Not concerned enough to revamp and expand out nuclear power production either
Kinda hard after Chernobyl and Fukushima.
Sorry but you are wrong
Chernobyl was the result of a faulty design and not one person died of radiation after the tsunami in Japan.
Besides new reactor technology has all but made reactors like Fukishima obsolete
New molten salt reactor designs do not need the huge volumes of water therefore can be buried underground which not only makes them safer but far more secure as well and they only need refueling every 2 decades or so
The Big Idea - Small Town Nukes - National Geographic Magazine
I love how all the supposedly science loving liberals are still living in the past when it comes to nuclear power
Ok, all the US reactors currently on hold are on hold because...
Love how people think Nat Geo and Wiki are good sources. As opposed to oh I dunno, a nuclear industry periodical.
"# The country's 100 nuclear reactors produced 798 billion kWh in 2014, over 19% of total electrical output. There are now 99 units operable (98.7 GWe) and five under construction.
# Following a 30-year period in which few new reactors were built, it is expected that six new units may come on line by 2020, four of those resulting from 16 licence applications made since mid-2007 to build 24 new nuclear reactors.
However, lower gas prices since 2009 have put the economic viability of some existing reactors and proposed projects in doubt.

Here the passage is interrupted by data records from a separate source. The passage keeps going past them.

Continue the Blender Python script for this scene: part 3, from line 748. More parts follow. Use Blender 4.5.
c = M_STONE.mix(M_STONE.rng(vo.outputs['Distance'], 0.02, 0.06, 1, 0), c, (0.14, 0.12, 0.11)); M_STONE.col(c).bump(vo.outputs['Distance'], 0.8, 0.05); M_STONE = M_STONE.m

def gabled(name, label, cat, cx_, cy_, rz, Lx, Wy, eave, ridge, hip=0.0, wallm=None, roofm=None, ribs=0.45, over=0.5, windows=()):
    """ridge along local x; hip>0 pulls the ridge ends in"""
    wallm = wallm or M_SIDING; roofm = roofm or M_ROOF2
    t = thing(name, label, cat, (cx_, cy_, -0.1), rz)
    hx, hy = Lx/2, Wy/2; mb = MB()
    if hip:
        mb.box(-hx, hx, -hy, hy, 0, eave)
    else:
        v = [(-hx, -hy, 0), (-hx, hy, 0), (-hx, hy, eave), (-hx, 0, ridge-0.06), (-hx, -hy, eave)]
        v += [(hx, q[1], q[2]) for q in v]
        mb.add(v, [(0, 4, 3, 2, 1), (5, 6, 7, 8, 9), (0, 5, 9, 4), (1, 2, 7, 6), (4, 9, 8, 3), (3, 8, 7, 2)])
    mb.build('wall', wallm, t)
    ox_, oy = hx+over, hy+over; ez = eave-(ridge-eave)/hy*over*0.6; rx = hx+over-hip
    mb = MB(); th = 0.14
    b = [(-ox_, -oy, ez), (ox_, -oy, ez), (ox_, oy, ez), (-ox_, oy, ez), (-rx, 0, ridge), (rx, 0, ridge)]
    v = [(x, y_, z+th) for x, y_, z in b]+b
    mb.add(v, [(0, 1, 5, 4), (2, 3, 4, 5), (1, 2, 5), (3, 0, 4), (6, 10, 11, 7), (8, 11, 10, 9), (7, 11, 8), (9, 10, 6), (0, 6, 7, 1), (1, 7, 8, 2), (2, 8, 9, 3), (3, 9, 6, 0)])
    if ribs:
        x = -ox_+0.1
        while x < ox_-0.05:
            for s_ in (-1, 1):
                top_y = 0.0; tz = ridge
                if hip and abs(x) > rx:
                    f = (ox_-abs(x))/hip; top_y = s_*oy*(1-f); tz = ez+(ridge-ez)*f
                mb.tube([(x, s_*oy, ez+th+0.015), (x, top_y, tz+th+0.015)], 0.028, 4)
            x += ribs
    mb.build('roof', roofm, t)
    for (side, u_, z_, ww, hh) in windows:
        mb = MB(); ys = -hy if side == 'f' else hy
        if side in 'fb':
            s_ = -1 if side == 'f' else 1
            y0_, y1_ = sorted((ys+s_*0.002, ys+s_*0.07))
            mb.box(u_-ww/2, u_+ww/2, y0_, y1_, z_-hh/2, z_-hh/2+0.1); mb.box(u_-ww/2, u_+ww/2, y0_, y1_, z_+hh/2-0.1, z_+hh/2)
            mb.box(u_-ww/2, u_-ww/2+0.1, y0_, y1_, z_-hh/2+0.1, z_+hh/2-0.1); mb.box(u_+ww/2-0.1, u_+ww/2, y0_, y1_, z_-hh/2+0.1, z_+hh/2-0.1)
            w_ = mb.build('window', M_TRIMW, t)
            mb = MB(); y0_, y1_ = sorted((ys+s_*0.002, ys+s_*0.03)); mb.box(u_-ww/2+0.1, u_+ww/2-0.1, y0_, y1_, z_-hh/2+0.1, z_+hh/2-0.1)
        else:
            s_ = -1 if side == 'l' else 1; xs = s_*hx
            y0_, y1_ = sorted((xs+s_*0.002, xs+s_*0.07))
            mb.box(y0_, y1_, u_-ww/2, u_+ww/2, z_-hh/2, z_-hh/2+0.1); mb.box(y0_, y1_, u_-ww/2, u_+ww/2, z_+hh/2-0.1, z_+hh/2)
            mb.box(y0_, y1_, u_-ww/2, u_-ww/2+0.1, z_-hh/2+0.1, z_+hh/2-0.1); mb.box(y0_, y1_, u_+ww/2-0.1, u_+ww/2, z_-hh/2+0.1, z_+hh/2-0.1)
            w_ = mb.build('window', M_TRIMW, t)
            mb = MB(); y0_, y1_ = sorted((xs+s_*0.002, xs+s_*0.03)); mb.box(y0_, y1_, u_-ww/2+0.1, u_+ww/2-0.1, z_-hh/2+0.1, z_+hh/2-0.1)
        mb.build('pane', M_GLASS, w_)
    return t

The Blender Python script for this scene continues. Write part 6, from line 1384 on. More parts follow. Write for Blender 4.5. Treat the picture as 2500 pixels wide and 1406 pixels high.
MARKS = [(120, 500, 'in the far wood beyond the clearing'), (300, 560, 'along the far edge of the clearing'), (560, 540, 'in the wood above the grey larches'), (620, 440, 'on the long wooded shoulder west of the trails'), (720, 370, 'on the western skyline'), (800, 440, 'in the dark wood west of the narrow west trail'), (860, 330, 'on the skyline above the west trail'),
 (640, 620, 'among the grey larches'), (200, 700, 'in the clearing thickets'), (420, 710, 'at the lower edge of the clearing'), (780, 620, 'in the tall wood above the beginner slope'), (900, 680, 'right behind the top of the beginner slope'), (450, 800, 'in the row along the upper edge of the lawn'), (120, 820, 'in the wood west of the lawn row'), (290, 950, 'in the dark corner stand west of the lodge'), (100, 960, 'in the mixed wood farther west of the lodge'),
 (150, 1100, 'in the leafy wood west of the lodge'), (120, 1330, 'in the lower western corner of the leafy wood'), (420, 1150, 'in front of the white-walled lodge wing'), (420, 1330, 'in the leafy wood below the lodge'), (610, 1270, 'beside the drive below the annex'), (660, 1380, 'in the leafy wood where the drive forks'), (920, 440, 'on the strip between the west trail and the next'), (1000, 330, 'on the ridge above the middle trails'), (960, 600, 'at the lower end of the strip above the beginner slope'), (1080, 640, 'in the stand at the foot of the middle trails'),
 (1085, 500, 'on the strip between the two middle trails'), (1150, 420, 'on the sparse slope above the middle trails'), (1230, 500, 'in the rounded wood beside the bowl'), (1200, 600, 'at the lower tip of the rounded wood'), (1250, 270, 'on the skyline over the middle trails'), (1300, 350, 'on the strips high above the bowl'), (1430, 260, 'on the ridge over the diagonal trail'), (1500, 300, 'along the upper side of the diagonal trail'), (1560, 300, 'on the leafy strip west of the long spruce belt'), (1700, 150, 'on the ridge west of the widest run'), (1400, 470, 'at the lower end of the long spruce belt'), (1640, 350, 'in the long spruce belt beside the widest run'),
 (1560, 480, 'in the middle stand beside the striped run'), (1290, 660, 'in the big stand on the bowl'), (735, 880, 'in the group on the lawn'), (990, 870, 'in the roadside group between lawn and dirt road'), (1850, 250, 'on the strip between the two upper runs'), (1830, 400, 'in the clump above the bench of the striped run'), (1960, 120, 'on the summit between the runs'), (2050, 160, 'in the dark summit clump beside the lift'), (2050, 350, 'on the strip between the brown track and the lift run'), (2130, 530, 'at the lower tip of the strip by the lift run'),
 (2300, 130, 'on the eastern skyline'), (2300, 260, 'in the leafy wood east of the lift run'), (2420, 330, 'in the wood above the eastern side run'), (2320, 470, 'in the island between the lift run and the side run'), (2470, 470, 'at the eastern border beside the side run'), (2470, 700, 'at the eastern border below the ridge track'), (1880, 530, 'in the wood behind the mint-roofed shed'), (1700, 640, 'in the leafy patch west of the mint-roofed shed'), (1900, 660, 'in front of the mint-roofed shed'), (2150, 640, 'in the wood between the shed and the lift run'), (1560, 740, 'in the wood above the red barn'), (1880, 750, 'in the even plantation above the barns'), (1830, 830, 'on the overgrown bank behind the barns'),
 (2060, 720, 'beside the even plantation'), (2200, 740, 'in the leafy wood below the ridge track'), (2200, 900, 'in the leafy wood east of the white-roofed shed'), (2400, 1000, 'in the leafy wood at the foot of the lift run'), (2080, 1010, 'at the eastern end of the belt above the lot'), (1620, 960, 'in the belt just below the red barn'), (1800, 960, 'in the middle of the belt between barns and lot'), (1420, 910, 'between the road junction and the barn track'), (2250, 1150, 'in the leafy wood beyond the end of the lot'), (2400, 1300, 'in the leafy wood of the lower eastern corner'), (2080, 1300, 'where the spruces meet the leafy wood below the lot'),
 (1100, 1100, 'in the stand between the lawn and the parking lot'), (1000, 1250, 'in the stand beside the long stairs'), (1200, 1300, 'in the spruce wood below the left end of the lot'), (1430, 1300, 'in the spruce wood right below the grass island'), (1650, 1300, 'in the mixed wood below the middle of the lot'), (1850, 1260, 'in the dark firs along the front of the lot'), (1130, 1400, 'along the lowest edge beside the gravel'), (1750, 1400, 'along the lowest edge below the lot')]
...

Almost all the US nuclear generating capacity comes from reactors built between 1967 and 1990. Until 2013 there had been no new construction starts since 1977, largely because for a number of years gas generation was considered more economically attractive and because construction schedules during the 1970s and 1980s had frequently been extended by opposition, compounded by heightened safety fears following the Three Mile Island accident in 1979.
Ten other nuclear plants (13 reactors) are considered (at the start of 2014) to be at risk of closure, all but one of these in the northeast of the country, in deregulated states. The factors giving rise to uncertainty are high costs with low power prices, regulatory issues, and local concerns with
safety and reliability.
However, based largely on low natural gas prices in Texas compounded by the Fukushima accident, in April 2011, NRG decided to pull out of the project and write off its $331 million investment in it."